Brunstbeginn definieren

Der Beginn der Brunst muss dagegen definiert werden: Wenn an drei aufeinander folgenden 2-Stunden-Werten die aktuelle Aktivität gegenüber den entsprechenden Werten außerhalb der Brunst um mindestens 25 % erhöht ist, dann ist der erste dieser 2-Stunden-Werte der festgelegte Brunstbeginn. Beispielhaft ist das in Übersicht 1 dargestellt.

Die Aktivität ist eine dimensionslose Einheit. Die grünen Säulen charakterisieren die normale „Grundschwingung“ der Aktivität an Tagen außerhalb der Brunst. Diese wurden zweimal hintereinander gesetzt für den Tag vor der KB (Tag –1) und für den Tag der Besamung (= Tag 0). Die rote Linie charakterisiert beispielhaft den Anstieg der Aktivität während der Brunst. Dieser beginnt in dem Beispiel etwa um 10 Uhr am Tag –1.

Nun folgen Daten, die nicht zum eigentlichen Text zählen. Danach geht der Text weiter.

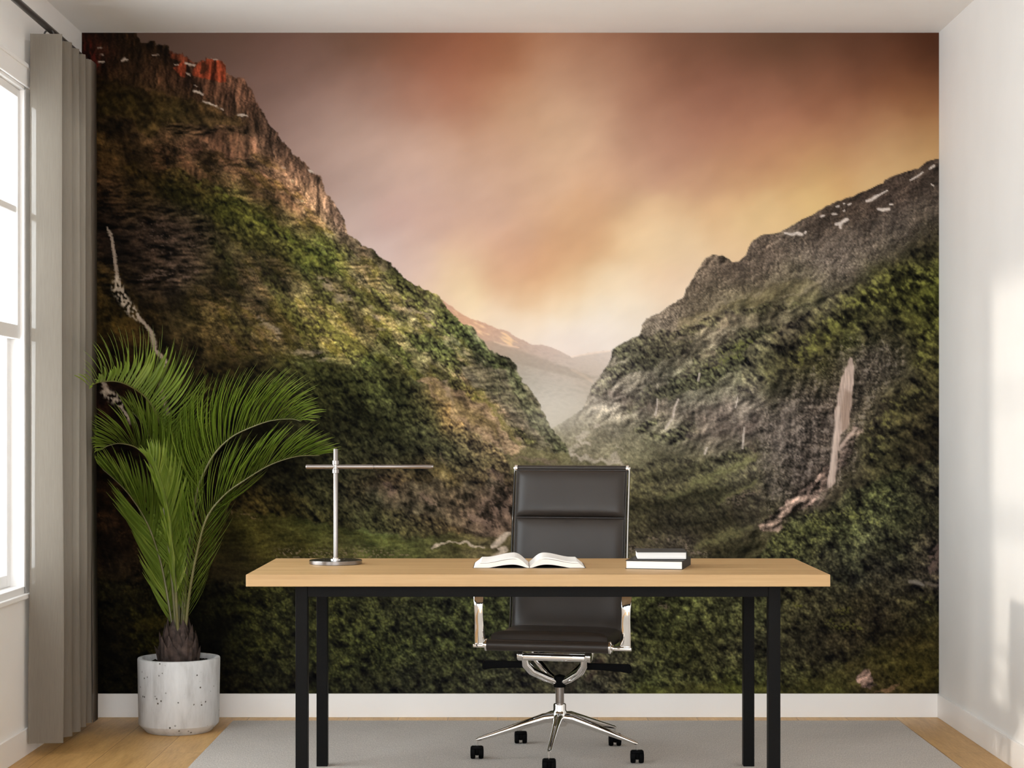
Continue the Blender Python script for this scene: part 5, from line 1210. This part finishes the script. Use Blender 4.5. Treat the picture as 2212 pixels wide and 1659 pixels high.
# the arching leaf to the upper left
frond([(384, 1395, 0), (380, 1300, 0.0), (373, 1200, 0.0), (364, 1080, 0.0), (352, 950, 0.0), (338, 895, -.04), (316, 860, -.10), (286, 837, -.18), (252, 824, -.26), (214, 826, -.34), (192, 836, -.38)], 84, 0.30, (0.62, -0.25, 0.75), spread=0.22, start=0.34, lift=0.85, fwd=(0.75, 0.35), seed=11, droop=0.02, curl=0.35)
# the big arching leaf to the right
frond([(393, 1395, 0), (400, 1290, -.01), (408, 1180, -.03), (424, 1070, -.06), (446, 1010, -.08), (470, 972, -.10), (502, 943, -.12), (540, 924, -.14), (584, 909, -.16), (628, 905, -.18), (650, 910, -.19)], 125, 0.31, (-0.50, -0.30, 0.8), spread=0.20, start=0.30, lift=0.80, fwd=(0.95, 0.55), seed=23, droop=0.01, curl=0.75)
# the long low leaf to the right
frond([(397, 1395, 0), (408, 1290, -.02), (424, 1200, -.05), (446, 1120, -.08), (484, 1070, -.10), (530, 1036, -.13), (584, 1004, -.15), (640, 986, -.17), (690, 984, -.18)], 105, 0.27, (-0.45, -0.30, 0.8), spread=0.22, start=0.10, lift=0.62, fwd=(1.0, 0.9), seed=31, droop=0.01, curl=0.6, flip=0.5)
# the leaf arching left over the curtain edge
frond([(382, 1395, 0), (374, 1280, .0), (362, 1160, .0), (346, 1060, .0), (324, 1000, -.02), (296, 968, -.05), (262, 958, -.08), (236, 962, -.10), (218, 972, -.11)], 84, 0.27, (0.40, -0.35, 0.8), spread=0.22, start=0.32, lift=0.75, fwd=(0.9, 0.7), seed=41, droop=0.01, curl=0.55, flip=0.25)
# the lower left leaf
frond([(378, 1395, 0), (364, 1300, .02), (346, 1210, .02), (318, 1130, .0), (282, 1072, -.03), (248, 1036, -.06), (222, 1014, -.08)], 84, 0.25, (0.45, -0.40, 0.8), spread=0.25, start=0.10, lift=0.50, fwd=(1.0, 1.0), seed=53, droop=0.02, curl=0.45, flip=0.6)
# the leaf facing the room
frond([(386, 1395, -.03), (380, 1290, -.06), (374, 1200, -.09), (366, 1120, -.12), (354, 1060, -.14), (338, 1010, -.16), (322, 985, -.17)], 64, 0.20, (0.55, -0.60, 0.5), spread=0.40, start=0.26, lift=0.30, fwd=(1.15, 0.8), seed=67, droop=0.03, curl=0.4)
# inner leaves standing behind
frond([(388, 1395, .03), (378, 1250, .06), (366, 1120, .07), (346, 1010, .06), (318, 930, .04), (286, 890, .02)], 54, 0.25, (0.45, -0.35, 0.75), spread=0.28, start=0.34, lift=0.6, fwd=(0.95, 0.8), seed=71, droop=0.02, curl=0.4)
frond([(391, 1395, .0), (396, 1290, .02), (402, 1180, .04), (410, 1080, .05), (420, 1000, .05), (430, 950, .05)], 60, 0.22, (-0.45, -0.55, 0.6), spread=0.45, start=0.16, lift=0.30, fwd=(1.2, 1.1), seed=83, droop=0.01, curl=0.3)
frond([(385, 1395, .02), (387, 1280, .05), (389, 1160, .07), (388, 1060, .08), (384, 980, .08), (378, 925, .08)], 56, 0.24, (0.1, -0.6, 0.7), spread=0.42, start=0.20, lift=0.25, fwd=(1.2, 1.1), seed=97, droop=0.01, curl=0.3)
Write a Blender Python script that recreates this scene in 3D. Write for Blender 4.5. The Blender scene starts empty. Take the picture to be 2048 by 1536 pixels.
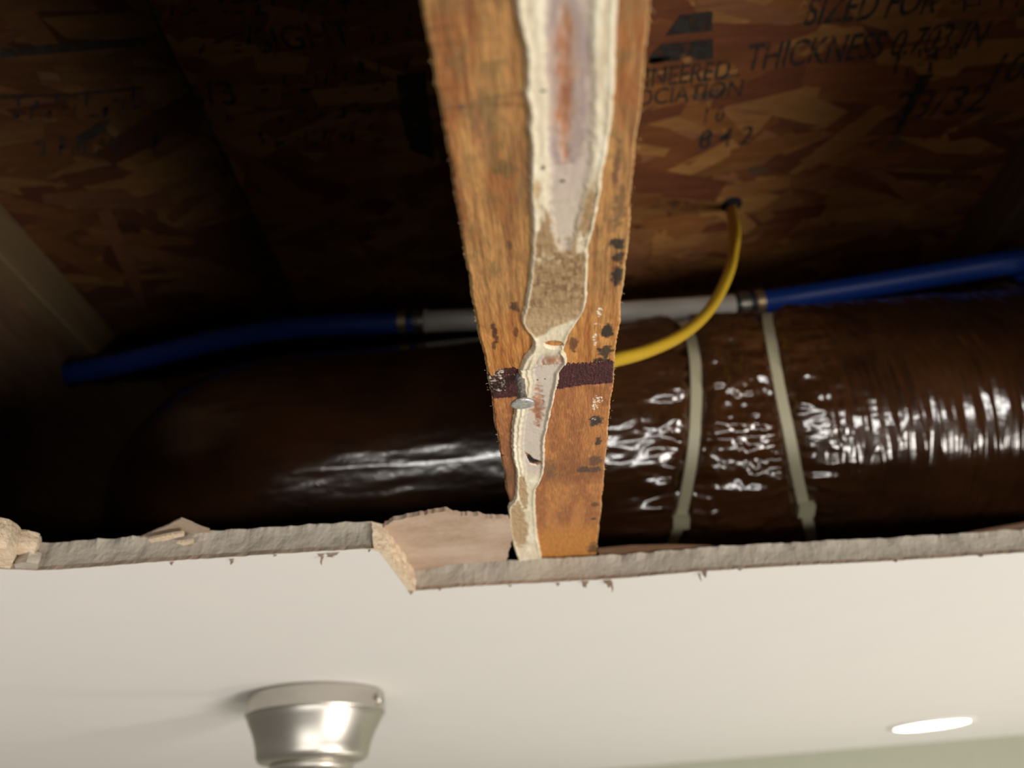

Gegen 12 Uhr wird erstmalig die Grundaktivität in diesen beiden Stunden um mehr als 25 % überschritten. Da die folgenden vier Stunden ebenfalls eine deutliche Aktivitätserhöhung zeigen, wird der 2-Stunden-Block von 12 Uhr an als Brunstbeginn definiert. Der Peak der Aktivitätserhöhung wird etwa um 20 Uhr am Vortag der KB erreicht. Im Beispiel wird die Kuh gegen 8 Uhr besamt. Auf diese Weise kann für jede einzelne besamte Kuh der Zeitabstand zwischen Brunstbeginn und KB bzw. zwischen Peak und KB berechnet werden. Im vorliegenden Beispiel vergehen 20 Stunden zwischen Brunstbeginn und KB und 12 Stunden zwischen Peak und KB. Im letzten Schritt können Kühe mit gleichen Abständen zur KB zusammengefasst werden, um die Konzeptionsrate aus den Erstbesamungen zu berechnen.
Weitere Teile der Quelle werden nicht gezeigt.